The thing about all great stories is, even though you always have to end one chapter of it and turn the page in order to go on to the next one, you always carry the entire book with you until you finally reach that very last sentence. 

Let the story continue!








Tuesday, February 9, 2016

Tackling Life


Life is all about adaptation. It’s learning to adjust your attitude, perspective, and strategy in order to keep moving forward. It’s about toughening up and refusing to give in or give up. It’s about smearing the blood from your wounds so all the world sees is the fierceness of your war paint when you start over. It’s about tackling the motherfucking shit out of life until your dreams are realized and your heart finally burns with a passion that fuels your days.  

On January 23, I celebrated the third anniversary of this blog. It was a rather hollow victory for me this year and the day left me pummeled by feelings of doubt and failure. I couldn’t help but think, “What has been the point?”

After nearly seven years since graduating from college, I still wake up each day and drive to a job that fails in every way possible to challenge me, inspire me, or encourage me to flourish into all of the things I could become. The only thing that sustains me is spending my lunch hours, nights, and weekends cranking out blog posts and articles and editing student newspapers. Because that’s the work I truly love. But it is utterly exhausting juggling so many jobs. Most days, I feel like life is tackling the shit out of me rather than the other way around. 

Today, despite my best efforts, I still don’t write enough to even make a part time living out of it. And most days when I meet new people and they ask what I do for a living, I still lack the confidence to proclaim that writing is my profession and everything else is just filler…..because it feels a little more the other way around.

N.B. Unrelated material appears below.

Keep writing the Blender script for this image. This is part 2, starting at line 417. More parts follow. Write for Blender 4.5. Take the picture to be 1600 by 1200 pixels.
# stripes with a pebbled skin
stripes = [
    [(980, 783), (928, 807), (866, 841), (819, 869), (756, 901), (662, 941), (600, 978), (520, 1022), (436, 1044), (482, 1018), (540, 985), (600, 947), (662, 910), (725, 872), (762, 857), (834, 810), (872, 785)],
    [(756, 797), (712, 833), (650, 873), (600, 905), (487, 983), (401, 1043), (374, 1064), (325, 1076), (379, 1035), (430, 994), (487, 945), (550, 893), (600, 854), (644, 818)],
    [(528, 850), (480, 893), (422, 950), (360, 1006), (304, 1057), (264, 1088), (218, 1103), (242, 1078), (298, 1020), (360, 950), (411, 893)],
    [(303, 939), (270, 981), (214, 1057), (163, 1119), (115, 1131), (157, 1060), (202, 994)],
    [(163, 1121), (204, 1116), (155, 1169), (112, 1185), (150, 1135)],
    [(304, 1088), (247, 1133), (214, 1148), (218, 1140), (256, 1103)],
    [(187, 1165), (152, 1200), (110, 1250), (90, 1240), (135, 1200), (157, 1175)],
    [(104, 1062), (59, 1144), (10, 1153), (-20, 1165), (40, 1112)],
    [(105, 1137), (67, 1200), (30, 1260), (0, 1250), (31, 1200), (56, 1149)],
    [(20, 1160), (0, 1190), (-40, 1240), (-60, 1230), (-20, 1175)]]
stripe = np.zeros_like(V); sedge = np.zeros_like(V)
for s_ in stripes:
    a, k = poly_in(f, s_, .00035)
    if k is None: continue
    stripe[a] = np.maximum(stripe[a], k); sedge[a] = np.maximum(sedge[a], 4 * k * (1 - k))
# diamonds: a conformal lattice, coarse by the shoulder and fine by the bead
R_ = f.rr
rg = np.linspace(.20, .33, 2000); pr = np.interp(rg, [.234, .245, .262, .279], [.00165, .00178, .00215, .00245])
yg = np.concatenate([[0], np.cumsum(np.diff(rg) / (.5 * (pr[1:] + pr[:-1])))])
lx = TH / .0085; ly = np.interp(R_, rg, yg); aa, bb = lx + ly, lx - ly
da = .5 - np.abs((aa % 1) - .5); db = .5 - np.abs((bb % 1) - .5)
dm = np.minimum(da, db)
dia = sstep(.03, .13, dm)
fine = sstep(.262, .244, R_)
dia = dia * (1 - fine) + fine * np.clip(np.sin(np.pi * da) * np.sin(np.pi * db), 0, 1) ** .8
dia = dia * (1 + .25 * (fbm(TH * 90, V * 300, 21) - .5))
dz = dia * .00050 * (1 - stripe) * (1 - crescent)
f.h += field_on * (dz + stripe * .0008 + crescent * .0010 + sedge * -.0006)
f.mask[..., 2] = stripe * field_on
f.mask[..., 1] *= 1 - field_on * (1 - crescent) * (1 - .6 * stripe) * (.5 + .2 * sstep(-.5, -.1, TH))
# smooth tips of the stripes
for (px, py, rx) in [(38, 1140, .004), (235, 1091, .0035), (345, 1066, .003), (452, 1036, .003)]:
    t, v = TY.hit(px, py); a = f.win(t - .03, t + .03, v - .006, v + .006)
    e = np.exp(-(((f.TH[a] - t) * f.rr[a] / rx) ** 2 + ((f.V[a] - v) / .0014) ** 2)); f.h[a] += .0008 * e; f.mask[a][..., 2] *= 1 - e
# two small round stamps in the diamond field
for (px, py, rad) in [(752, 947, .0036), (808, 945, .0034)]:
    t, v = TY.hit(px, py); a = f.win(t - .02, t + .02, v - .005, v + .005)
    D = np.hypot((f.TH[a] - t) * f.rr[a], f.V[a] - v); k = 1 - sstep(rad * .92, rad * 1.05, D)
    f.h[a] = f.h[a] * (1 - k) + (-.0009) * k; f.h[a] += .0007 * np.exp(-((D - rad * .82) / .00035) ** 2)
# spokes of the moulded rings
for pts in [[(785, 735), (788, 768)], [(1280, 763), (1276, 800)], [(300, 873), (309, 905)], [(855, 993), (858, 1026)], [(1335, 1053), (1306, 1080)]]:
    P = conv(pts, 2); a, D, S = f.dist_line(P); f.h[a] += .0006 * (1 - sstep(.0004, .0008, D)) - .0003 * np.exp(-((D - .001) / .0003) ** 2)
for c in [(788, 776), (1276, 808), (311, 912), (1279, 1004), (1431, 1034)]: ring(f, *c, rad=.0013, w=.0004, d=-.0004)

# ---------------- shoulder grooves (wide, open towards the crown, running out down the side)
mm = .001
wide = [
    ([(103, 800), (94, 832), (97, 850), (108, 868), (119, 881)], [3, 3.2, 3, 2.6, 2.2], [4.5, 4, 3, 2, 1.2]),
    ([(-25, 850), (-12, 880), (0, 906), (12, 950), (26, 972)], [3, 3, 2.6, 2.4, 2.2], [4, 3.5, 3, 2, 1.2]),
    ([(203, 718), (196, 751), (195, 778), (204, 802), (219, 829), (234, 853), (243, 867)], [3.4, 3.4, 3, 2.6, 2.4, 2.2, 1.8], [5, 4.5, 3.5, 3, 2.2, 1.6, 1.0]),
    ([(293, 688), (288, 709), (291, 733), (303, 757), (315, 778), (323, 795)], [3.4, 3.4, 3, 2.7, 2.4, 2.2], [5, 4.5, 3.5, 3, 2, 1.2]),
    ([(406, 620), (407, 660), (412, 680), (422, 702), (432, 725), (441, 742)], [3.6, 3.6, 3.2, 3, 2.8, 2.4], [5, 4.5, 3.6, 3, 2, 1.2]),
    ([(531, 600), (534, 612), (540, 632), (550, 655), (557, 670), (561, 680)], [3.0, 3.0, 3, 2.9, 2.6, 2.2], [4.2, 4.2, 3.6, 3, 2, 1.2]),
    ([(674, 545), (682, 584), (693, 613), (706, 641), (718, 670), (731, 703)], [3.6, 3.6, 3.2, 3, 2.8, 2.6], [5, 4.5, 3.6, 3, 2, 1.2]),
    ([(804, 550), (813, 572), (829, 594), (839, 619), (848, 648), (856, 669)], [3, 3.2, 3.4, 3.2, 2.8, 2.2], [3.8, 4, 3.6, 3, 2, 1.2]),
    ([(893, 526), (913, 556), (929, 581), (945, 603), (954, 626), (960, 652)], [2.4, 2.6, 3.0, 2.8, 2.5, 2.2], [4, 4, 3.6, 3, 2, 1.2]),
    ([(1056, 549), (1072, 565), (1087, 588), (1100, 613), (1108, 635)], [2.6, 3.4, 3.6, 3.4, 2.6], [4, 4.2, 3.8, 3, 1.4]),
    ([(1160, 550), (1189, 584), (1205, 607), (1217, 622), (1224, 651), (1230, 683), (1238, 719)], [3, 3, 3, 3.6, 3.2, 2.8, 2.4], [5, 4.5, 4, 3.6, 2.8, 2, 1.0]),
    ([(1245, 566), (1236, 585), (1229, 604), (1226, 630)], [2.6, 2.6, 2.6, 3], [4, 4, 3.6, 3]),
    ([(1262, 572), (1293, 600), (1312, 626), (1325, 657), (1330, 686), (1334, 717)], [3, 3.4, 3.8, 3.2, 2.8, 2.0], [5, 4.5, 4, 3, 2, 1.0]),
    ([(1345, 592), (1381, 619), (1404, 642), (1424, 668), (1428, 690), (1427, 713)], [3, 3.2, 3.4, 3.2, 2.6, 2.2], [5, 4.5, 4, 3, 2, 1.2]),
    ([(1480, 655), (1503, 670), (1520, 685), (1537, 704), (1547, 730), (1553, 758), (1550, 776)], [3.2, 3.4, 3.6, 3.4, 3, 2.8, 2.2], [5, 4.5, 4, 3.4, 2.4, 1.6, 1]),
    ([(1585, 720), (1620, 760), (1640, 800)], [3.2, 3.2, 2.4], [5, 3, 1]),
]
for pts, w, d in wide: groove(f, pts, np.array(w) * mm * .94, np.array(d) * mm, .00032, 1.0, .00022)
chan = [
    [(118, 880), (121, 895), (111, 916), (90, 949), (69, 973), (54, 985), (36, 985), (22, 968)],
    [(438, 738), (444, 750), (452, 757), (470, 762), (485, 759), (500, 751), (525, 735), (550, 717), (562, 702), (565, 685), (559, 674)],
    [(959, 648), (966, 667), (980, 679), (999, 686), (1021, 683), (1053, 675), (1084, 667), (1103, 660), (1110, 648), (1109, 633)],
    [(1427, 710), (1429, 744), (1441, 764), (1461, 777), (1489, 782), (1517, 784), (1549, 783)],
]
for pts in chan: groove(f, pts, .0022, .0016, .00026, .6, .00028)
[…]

So what indeed has been the point of all the persistence and multi-tasking? The picture below is my new answer to that question. 

 
My debut story in Montana Magazine, which just so happened to steal their winter cover and a six page spread, was really four years in the making. It started the night I fearlessly stepped onto the ice for my very first game of hockey. I ended the night exhausted but empowered and with a new found love for the sport. My love continued to grow each season along with my speed and stick handling on the ice. When I first learned about the Pond Hockey Classic in Kalispell, my initial instinct was to throw together a team to participate in it. It wasn’t until a few months ago that I seriously began pondering the notion of writing a story about it. But once I did, I couldn’t withhold my excitement over it.

My cover story on the Pond Hockey Classic evolved from dozens of seemingly useless nights of ricocheting pucks across the ice during my novice hockey games. I knew right from the beginning that I would never have a career in hockey. What I didn’t know was that my passion for the sport would eventually translate into one of my proudest pieces of writing to date. 

I’ve come to realize that the point of all my writing efforts is that they demonstrate how I’ve continued to “tackle the motherfucking shit out of life”…all areas of life...from the very beginning. No shortage of articles or large pay checks has ever deterred me. I’ve kept writing no matter what. And that is what truly makes me worthy of calling myself a writer. I do believe that many of the seemingly useless days of my life will eventually lead me to fulfilling my writing dreams. I don’t need to worry so much about whether I have a career. Because I have a life. And by living that life each day, and tackling everything that comes my way, I will eventually achieve that career I’ve always dreamed of.